Later Thursday, mortars or rockets slammed into the U.S.-protected Green Zone - dramatizing warnings by senior American commanders that extremists still pose a threat to Iraq's fragile security despite the downturn in violence.
The gunbattle began before dawn when al-Qaida militants killed three Iraqi soldiers and seized two Humvees in the rural area of Hawr Rijab on the southern rim of the capital, according to a police report.
Militants then drove the Humvees to the nearby headquarters of the local "awakening council" - Sunnis who have turned against al-Qaida in Iraq. The assailants opened fire on the headquarters with rifles and machine guns from the Humvees, the report said.
U.S. helicopters joined the fight, blasting a van transporting a machine gun and mortar tube, the American military said.

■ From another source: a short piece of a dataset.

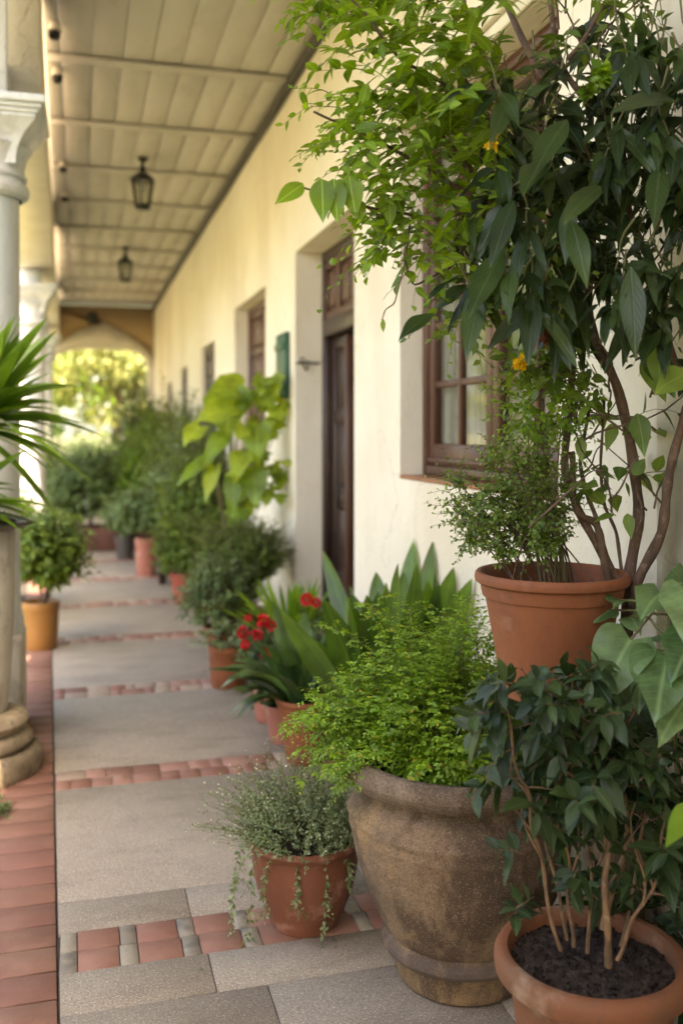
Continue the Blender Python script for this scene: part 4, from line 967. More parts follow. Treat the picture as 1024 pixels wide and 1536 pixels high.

An F-16 jet dropped a 500-pound bomb and destroyed the vehicle as al-Qaida broke off the attack, the United States said, adding that two insurgents were killed.
The dead included eight members of the U.S.-backed group and seven al-Qaida suspects in addition to the three Iraqi soldiers, according to police and local Sunni leaders.
In statements posted Thursday on Islamist Web sites, the al-Qaida front group, the Islamic State of Iraq, claimed responsibility for a series of attacks on U.S.-backed "awakening" groups.